President Donald Trump met Prime Minister Keir Starmer on Thursday, the final day of the U.S. leader’s state visit to Britain, with tech investment, steel tariffs and potentially tricky talks over Ukraine and Gaza on the agenda.
The president and first lady Melania Trump were feted by King Charles III and Queen Camilla on Wednesday at Windsor Castle with all the pageantry the monarchy can muster: gold-trimmed carriages, scarlet-clad soldiers, artillery salutes and a glittering banquet in a grand ceremonial hall.
British officials have festooned the trip with the kind of superlatives Trump revels in: It’s an “unprecedented” second state visit for the U.S. leader, featuring the biggest military honor guard ever assembled for such an occasion.
On Thursday it is Starmer’s turn to welcome the president to Chequers, a 16th-century manor house northwest of London that serves as a rural retreat for British leaders.
After bidding goodbye to the king and queen at Windsor — Trump called the monarch “a great gentleman, and a great king” — Trump flew by helicopter some 20 miles (32 kilometers) to Chequers, the prime minister’s official country retreat. He was welcomed on the doorstep of the house by the prime minister and his wife, Victoria Starmer.
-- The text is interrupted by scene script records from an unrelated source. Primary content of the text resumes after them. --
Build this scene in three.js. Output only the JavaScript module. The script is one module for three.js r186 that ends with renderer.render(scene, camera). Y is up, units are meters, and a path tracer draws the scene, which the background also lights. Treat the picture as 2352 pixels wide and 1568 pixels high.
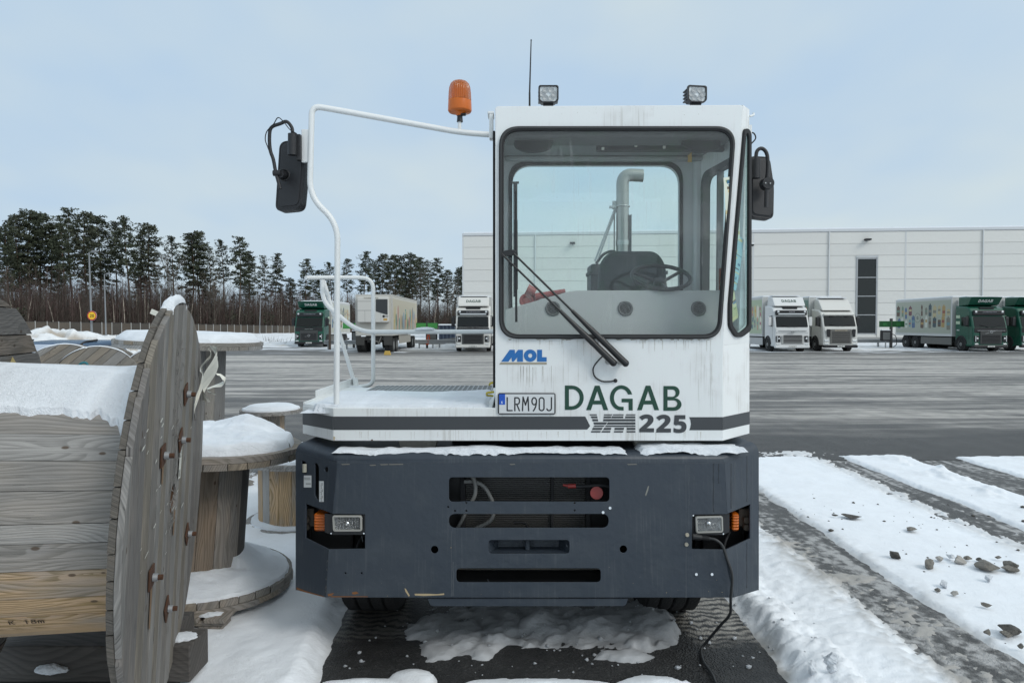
import * as THREE from 'three';
import { RoundedBoxGeometry } from 'three/addons/geometries/RoundedBoxGeometry.js';
import { mergeGeometries, mergeVertices, toCreasedNormals } from 'three/addons/utils/BufferGeometryUtils.js';
import { FontLoader } from 'three/addons/loaders/FontLoader.js';

// ---------------------------------------------------------------- camera, sky, sun, exposure
const EYE = 1.8, FOCAL = 1568, CX = 1176, CY = 784, HORIZON = 745;   // survey of the photograph at 2352 x 1568
const PITCH = -Math.atan((CY - HORIZON) / FOCAL);
const scene = new THREE.Scene();
const camera = new THREE.PerspectiveCamera(2 * Math.atan(CY / FOCAL) * 180 / Math.PI, 1024 / 682, 0.05, 2000);
camera.position.set(0, EYE, 0);
camera.rotation.x = PITCH;
scene.add(camera);

const renderer = new THREE.WebGLRenderer({ antialias: true });
renderer.setSize(1024, 682);
renderer.toneMapping = THREE.LinearToneMapping;
renderer.toneMappingExposure = 1;
renderer.shadowMap.enabled = true;

const SUN_DIR = new THREE.Vector3(0.78, 0.85, 0.45).normalize();
const SUN_I = 1.15;
function fract(x) { return x - Math.floor(x); }
function hash2(i, j, s) { let h = Math.imul(i, 374761393) ^ Math.imul(j, 668265263) ^ Math.imul(s, 2147483629 | 0); h = Math.imul(h ^ (h >>> 13), 1274126177); h ^= h >>> 16; return (h >>> 0) / 4294967296; }
function vnoise(x, y, s = 1) {
  const i = Math.floor(x), j = Math.floor(y), u = x - i, v = y - j, a = u * u * (3 - 2 * u), b = v * v * (3 - 2 * v);
  const p = hash2(i, j, s), q = hash2(i + 1, j, s), r = hash2(i, j + 1, s), t = hash2(i + 1, j + 1, s);
  return p + (q - p) * a + (r - p) * b + (p - q - r + t) * a * b;
}
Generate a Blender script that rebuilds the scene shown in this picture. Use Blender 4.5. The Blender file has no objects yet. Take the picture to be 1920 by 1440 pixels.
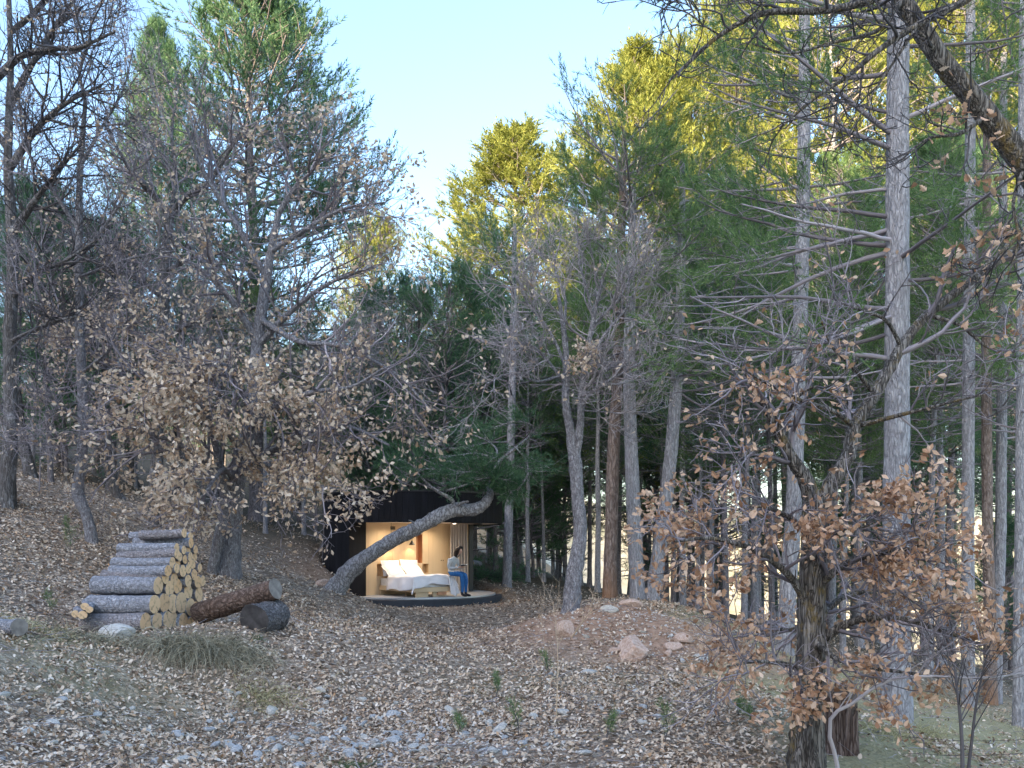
import bpy, math, random
import numpy as np
from mathutils import Vector, Matrix

# ---------------------------------------------------------------- camera, sky, sun, exposure
SC = bpy.context.scene
COL = SC.collection
F = 1660.0                       # focal length in photograph pixels (1920 wide)
HX, HY = 960.0, 1020.0           # vanishing point of the level camera
cam_d = bpy.data.cameras.new('camera')
cam_d.sensor_width = 36.0
cam_d.lens = 36.0 * F / 1920.0
cam_d.shift_y = (HY - 720.0) / 1920.0
cam_d.clip_start = 0.1
cam_d.clip_end = 4000.0
cam = bpy.data.objects.new('camera', cam_d)
cam.location = (0, 0, 0)
cam.rotation_euler = (math.pi / 2, 0, 0)
COL.objects.link(cam)
SC.camera = cam

SUN_EL = math.radians(20.0)
SUN_H = np.array([-0.55, -0.835]); SUN_H /= np.linalg.norm(SUN_H)
to_sun = Vector((SUN_H[0] * math.cos(SUN_EL), SUN_H[1] * math.cos(SUN_EL), math.sin(SUN_EL)))
world = bpy.data.worlds.new('World')
SC.world = world
world.use_nodes = True
wn = world.node_tree.nodes
wl = world.node_tree.links
bg = wn['Background']
sky = wn.new('ShaderNodeTexSky')
sky.sky_type = 'NISHITA'
sky.sun_disc = False
sky.sun_elevation = SUN_EL
sky.sun_rotation = math.atan2(SUN_H[0], SUN_H[1])
sky.altitude = 1200.0
sky.air_density = 1.3
sky.dust_density = 6.5
sky.ozone_density = 2.6
wl.new(sky.outputs[0], bg.inputs[0])
bg.inputs[1].default_value = 0.15
sun_d = bpy.data.lights.new('sun', 'SUN')
sun_d.energy = 5.0
sun_d.angle = math.radians(0.5)
sun_d.color = (1.0, 0.77, 0.47)
sun = bpy.data.objects.new('sun', sun_d)
sun.rotation_euler = to_sun.to_track_quat('Z', 'Y').to_euler()
sun.location = (-40, -30, 60)
COL.objects.link(sun)
SC.view_settings.view_transform = 'Standard'
SC.view_settings.look = 'None'
SC.view_settings.gamma = 1.0
SC.view_settings.use_curve_mapping = False
SC.view_settings.exposure = 2.2

# ---------------------------------------------------------------- helpers
def rs(seed):
    return np.random.RandomState(seed)

def at(px, py, Y):
    """a point at distance Y that the camera sees at pixel px, py"""
    return np.array([(px - HX) * Y / F, Y, -(py - HY) * Y / F])

def pts_at(lst, Y0=None):
    out, Y = [], Y0
    for p in lst:
        if len(p) > 2: Y = p[2]
        out.append(at(p[0], p[1], Y))
    return np.array(out)

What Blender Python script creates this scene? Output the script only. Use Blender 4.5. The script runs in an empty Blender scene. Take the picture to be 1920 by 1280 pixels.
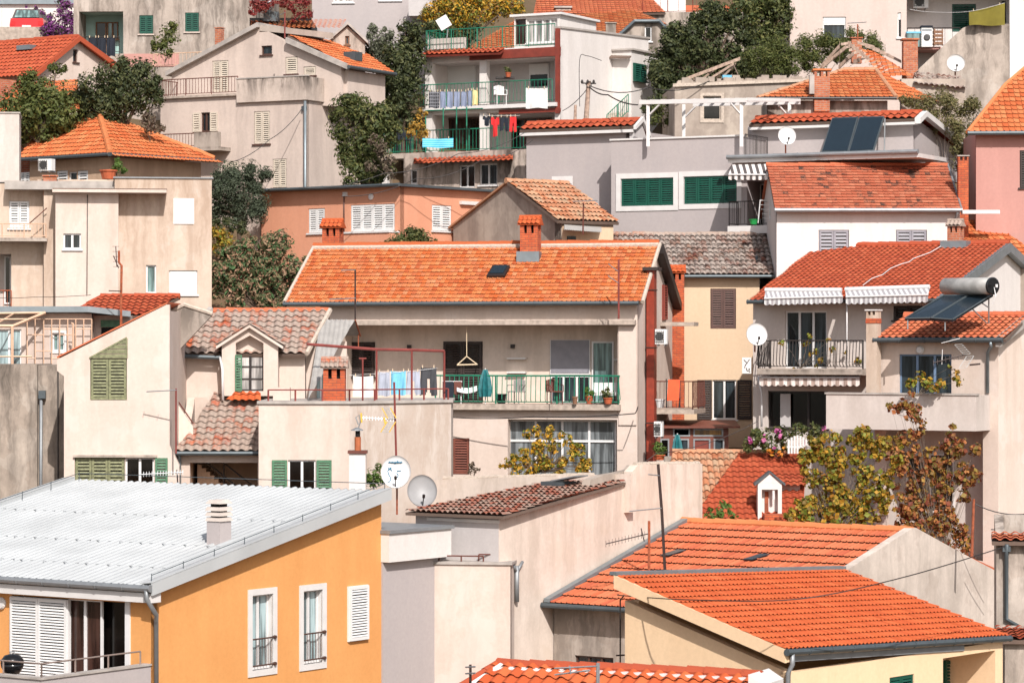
import bpy, bmesh, math, random
from mathutils import Vector, Matrix
from mathutils.geometry import tessellate_polygon
R = math.radians
random.seed(11)
sc = bpy.context.scene
# ---------------------------------------------------------------- camera, sky, sun, exposure
cd = bpy.data.cameras.new('camera'); cam = bpy.data.objects.new('camera', cd); sc.collection.objects.link(cam)
cam.location = (0, 0, 0); cam.rotation_euler = (R(90), 0, 0)
cd.lens = 105.0; cd.sensor_width = 36.0; cd.clip_start = 1.0; cd.clip_end = 2000
sc.camera = cam
cd.dof.use_dof = True; cd.dof.focus_distance = 95; cd.dof.aperture_fstop = 2.4
SUN = Vector((.21, -.87, .76)).normalized()
w = bpy.data.worlds.new('World'); sc.world = w; w.use_nodes = True
nt = w.node_tree; bg = nt.nodes['Background']
sk = nt.nodes.new('ShaderNodeTexSky'); sk.sky_type = 'NISHITA'; sk.sun_disc = False
sk.sun_elevation = math.asin(SUN.z); sk.sun_rotation = math.atan2(SUN.x, SUN.y); sk.dust_density = 2.0
hs = nt.nodes.new('ShaderNodeHueSaturation'); hs.inputs['Saturation'].default_value = .55
nt.links.new(sk.outputs[0], hs.inputs['Color']); nt.links.new(hs.outputs[0], bg.inputs[0]); bg.inputs[1].default_value = 0.135
sd = bpy.data.lights.new('sun', 'SUN'); sd.energy = 4.8; sd.angle = R(.5); sd.color = (1, .965, .925)
so = bpy.data.objects.new('sun', sd); sc.collection.objects.link(so); so.rotation_euler = SUN.to_track_quat('Z', 'Y').to_euler()
sc.view_settings.view_transform = 'Standard'; sc.view_settings.look = 'None'; sc.view_settings.gamma = 1
sc.view_settings.use_curve_mapping = False; sc.view_settings.exposure = 0.24
sc.cycles.use_denoising = True
sc.cycles.max_bounces = 6; sc.cycles.transparent_max_bounces = 12; sc.cycles.diffuse_bounces = 3

# ---------------------------------------------------------------- picture rays
FP = 1920 * cd.lens / 36.0
def ray(px, py): return Vector(((px - 960) / FP, 1, (640 - py) / FP))
def P(px, py, Y): return ray(px, py) * Y
def ppm(Y): return FP / Y
def lin(h):
    o = []
    for i in (0, 2, 4):
        c = int(h[i:i + 2], 16) / 255
        o.append(c / 12.92 if c <= .04045 else ((c + .055) / 1.055) ** 2.4)
    return tuple(o)
def A(h, k=.78):
    c = lin(h); return tuple(min(.9, x * k) for x in c) + (1,)

# ---------------------------------------------------------------- materials
class NT:
    def __init__(s, name):
        s.m = bpy.data.materials.new(name); s.m.use_nodes = True
        s.t = s.m.node_tree; s.b = s.t.nodes['Principled BSDF']
        s.pos = None
    def n(s, k, **kw):
        x = s.t.nodes.new('ShaderNode' + k)
        for a, v in kw.items(): setattr(x, a, v)
        return x
    def L(s, a, b): s.t.links.new(a, b)
    def P(s):
        if s.pos is None: s.pos = s.n('NewGeometry').outputs['Position']
        return s.pos
    def mapd(s, scale, src=None):
        m = s.n('Mapping'); m.inputs['Scale'].default_value = scale; s.L(src or s.P(), m.inputs['Vector']); return m.outputs[0]
    def noise(s, scale, vec=None, detail=5, rough=.55):
        x = s.n('TexNoise'); x.inputs['Scale'].default_value = scale; x.inputs['Detail'].default_value = detail; x.inputs['Roughness'].default_value = rough
        s.L(vec if vec is not None else s.P(), x.inputs['Vector']); return x.outputs['Fac']
    def ramp(s, src, pts):
        r = s.n('ValToRGB'); e = r.color_ramp.elements
        e[0].position, e[0].color = pts[0][0], g4(pts[0][1]); e[1].position, e[1].color = pts[-1][0], g4(pts[-1][1])
        for p, c in pts[1:-1]:
            q = e.new(p); q.color = g4(c)
        s.L(src, r.inputs[0]); return r.outputs[0]
    def mix(s, f, a, b, bt='MIX'):
        x = s.n('Mix', data_type='RGBA', blend_type=bt)
        for v, i in ((f, 0), (a, 6), (b, 7)):
            if isinstance(v, (int, float)): x.inputs[i].default_value = v
            elif isinstance(v, (tuple, list)): x.inputs[i].default_value = g4(v)
            else: s.L(v, x.inputs[i])
        return x.outputs[2]
    def math(s, op, a, b=0.0):
        x = s.n('Math', operation=op)
        for v, i in ((a, 0), (b, 1)):
            if isinstance(v, (int, float)): x.inputs[i].default_value = v
            else: s.L(v, x.inputs[i])
        return x.outputs[0]
    def col(s, c):
        if isinstance(c, (tuple, list)): s.b.inputs['Base Color'].default_value = g4(c)
        else: s.L(c, s.b.inputs['Base Color'])
    def bump(s, h, st=.3, d=.02):
        x = s.n('Bump'); x.inputs['Strength'].default_value = st; x.inputs['Distance'].default_value = d
        s.L(h, x.inputs['Height']); s.L(x.outputs[0], s.b.inputs['Normal'])
    def rough(s, r): s.b.inputs['Roughness'].default_value = r
def g4(c):
    if isinstance(c, (int, float)): return (c, c, c, 1)
    return tuple(c) if len(c) == 4 else tuple(c) + (1,)
def mul(c, k): return tuple(min(1, x * k) for x in c[:3]) + (1,)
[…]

Trump’s British hosts want to celebrate the strength of the U.S-U.K. relationship, almost 250 years after its rocky start in 1776. Trump will be welcomed by ceremonial honor guard complete with bagpipers — a nod to the president’s Scottish heritage — and shown items from the archive of wartime leader Winston Churchill, who coined the term “special relationship” for the bond between the United States and Britain.
There’s also a lunch of Dover sole followed by key lime pie, and a display by the Red Devils army parachute team.